Pope Leon XIV issued an extensive message for World Communications Day, warning of the risks that algorithms, social networks, and uncontrolled technology may bring to human life and interaction.
Confronting the Digital Revolution
A section of this reflection addresses the media, whom the Pope calls upon to confront a digital revolution in which Artificial Intelligence (AI) and algorithms controlled by a few companies threaten to "erode" global society.
"Public trust is won through accuracy and transparency, not by pursuing any form of engagement," stated the Pope, alluding to the phenomenon of "clickbait."
Transparency and Protection of Journalistic Work
In his view, all content generated or manipulated by AI must be "labeled and clearly distinguished" from that created by people. Furthermore, media must "protect" the authority of the work of journalists and other content creators.

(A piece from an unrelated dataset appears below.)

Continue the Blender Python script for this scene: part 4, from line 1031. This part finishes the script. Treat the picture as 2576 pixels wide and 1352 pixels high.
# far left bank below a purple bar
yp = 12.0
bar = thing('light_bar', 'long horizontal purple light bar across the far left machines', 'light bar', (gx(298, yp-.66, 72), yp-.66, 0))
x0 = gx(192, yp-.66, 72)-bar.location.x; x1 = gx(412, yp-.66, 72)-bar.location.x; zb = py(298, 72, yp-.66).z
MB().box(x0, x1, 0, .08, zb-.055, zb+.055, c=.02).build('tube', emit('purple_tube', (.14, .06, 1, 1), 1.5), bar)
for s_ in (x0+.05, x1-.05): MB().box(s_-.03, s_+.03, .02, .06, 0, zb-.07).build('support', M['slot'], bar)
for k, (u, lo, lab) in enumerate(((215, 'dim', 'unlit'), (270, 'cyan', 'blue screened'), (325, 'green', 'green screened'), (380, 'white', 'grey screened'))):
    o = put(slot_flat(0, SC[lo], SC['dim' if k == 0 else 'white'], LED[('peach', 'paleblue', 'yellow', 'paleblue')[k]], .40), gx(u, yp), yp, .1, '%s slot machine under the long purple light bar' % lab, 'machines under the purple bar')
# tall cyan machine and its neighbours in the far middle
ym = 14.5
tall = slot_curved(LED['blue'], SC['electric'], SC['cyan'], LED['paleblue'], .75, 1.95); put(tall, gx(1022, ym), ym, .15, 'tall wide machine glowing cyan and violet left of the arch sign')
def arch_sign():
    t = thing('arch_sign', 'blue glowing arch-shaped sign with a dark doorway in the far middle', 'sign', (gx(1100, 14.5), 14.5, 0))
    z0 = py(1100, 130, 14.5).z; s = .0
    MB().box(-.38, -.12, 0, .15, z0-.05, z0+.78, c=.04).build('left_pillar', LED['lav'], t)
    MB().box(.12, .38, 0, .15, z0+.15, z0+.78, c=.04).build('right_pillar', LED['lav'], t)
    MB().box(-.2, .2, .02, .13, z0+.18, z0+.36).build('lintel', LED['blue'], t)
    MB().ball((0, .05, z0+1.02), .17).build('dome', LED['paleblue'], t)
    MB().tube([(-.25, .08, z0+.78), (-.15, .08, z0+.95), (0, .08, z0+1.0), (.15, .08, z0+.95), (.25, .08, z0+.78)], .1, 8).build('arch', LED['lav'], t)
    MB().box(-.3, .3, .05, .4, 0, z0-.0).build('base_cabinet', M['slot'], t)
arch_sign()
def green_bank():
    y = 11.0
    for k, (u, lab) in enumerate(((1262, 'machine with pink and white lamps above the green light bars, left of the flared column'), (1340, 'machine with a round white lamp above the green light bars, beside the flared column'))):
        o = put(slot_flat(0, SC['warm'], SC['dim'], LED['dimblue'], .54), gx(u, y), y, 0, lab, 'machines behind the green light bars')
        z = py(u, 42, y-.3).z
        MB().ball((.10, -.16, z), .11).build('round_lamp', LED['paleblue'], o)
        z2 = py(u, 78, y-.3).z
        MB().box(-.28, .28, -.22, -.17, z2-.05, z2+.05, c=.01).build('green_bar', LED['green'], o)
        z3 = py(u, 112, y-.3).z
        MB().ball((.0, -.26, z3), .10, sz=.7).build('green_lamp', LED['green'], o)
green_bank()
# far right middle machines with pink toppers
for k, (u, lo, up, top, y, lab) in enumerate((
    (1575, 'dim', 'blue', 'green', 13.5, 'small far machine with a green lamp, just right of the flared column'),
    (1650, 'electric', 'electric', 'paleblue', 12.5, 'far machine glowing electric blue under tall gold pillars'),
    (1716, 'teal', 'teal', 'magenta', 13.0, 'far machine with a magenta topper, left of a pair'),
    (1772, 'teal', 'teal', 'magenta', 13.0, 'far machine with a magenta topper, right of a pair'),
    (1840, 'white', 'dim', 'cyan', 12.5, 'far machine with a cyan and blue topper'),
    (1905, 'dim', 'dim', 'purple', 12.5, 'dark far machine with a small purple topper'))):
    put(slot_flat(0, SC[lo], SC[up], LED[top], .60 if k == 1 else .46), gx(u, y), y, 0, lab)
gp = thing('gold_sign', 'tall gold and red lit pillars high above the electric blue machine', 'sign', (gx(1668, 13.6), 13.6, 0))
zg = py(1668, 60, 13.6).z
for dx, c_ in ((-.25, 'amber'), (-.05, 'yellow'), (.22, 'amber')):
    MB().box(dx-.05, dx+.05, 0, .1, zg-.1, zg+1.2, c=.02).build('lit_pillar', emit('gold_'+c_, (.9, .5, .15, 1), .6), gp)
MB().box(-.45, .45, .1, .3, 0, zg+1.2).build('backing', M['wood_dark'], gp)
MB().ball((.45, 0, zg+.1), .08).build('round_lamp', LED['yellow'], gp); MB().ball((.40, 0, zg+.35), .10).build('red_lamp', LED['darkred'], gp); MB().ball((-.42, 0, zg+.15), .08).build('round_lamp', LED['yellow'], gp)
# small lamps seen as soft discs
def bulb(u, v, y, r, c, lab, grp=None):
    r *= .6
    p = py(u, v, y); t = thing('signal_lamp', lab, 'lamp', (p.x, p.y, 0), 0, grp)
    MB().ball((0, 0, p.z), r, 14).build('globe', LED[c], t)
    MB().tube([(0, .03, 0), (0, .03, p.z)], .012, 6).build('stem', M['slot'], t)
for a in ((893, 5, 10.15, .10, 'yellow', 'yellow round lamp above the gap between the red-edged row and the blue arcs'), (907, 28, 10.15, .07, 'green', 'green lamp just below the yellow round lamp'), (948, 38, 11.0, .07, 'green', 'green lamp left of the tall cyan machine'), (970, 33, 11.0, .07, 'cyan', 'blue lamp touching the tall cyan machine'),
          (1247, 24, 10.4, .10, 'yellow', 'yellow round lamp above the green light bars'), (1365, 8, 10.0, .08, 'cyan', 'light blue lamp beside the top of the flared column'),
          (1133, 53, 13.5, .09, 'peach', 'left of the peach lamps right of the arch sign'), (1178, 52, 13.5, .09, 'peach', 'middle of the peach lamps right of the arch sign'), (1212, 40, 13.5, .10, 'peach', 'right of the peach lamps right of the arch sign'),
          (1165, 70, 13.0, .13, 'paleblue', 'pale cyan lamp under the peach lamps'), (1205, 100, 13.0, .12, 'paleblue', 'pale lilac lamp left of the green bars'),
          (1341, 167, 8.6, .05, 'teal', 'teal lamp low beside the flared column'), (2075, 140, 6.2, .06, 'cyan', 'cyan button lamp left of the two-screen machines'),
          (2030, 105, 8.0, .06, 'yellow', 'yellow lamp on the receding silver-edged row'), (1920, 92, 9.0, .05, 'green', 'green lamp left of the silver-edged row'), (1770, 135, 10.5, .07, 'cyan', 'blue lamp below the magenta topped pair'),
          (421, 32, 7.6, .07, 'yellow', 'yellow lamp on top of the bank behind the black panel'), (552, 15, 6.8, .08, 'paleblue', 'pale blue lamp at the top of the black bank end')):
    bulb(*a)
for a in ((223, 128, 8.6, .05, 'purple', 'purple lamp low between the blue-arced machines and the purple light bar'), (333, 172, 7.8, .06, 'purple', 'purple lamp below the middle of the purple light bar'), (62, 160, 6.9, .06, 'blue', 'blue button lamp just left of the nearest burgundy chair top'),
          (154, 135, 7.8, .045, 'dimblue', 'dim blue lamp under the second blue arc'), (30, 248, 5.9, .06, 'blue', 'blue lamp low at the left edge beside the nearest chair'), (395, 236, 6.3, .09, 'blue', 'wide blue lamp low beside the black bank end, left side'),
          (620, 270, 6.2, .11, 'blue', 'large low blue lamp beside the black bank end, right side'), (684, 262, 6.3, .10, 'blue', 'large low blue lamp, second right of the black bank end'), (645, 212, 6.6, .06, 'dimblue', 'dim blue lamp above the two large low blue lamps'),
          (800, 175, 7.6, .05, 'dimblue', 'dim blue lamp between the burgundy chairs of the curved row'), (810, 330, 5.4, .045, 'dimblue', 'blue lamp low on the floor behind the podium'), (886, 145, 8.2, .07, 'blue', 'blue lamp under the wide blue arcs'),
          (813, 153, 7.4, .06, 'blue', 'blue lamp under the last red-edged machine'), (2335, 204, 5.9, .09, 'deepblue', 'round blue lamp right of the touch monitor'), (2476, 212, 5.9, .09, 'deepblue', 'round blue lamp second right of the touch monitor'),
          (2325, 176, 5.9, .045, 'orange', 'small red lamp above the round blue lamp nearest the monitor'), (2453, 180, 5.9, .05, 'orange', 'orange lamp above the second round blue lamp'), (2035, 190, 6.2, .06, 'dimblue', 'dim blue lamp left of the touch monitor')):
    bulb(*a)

"Information is a public good. A constructive and meaningful public service is not based on opacity but on the transparency of sources, the inclusion of involved subjects, and a high standard of quality," he asserted.
Pope Leon XIV considered it "increasingly urgent" to educate people about media, information, and AI.
A Call for Collaborative Action and Digital Literacy
"All stakeholders—the technology industry, legislators, creative businesses, academia, artists, journalists, and educators—must be involved in building and implementing a conscious and responsible digital citizenship," he urged.
This guidance, he said, "will help everyone not to succumb to the anthropomorphizing drift of these systems," but to use them as "tools" and always verify them with external sources.
"Just as the Industrial Revolution required basic literacy to allow people to react to novelty, the digital revolution also demands digital literacy, along with humanistic and cultural formation, to understand how algorithms shape our perception of reality," the pontiff argued.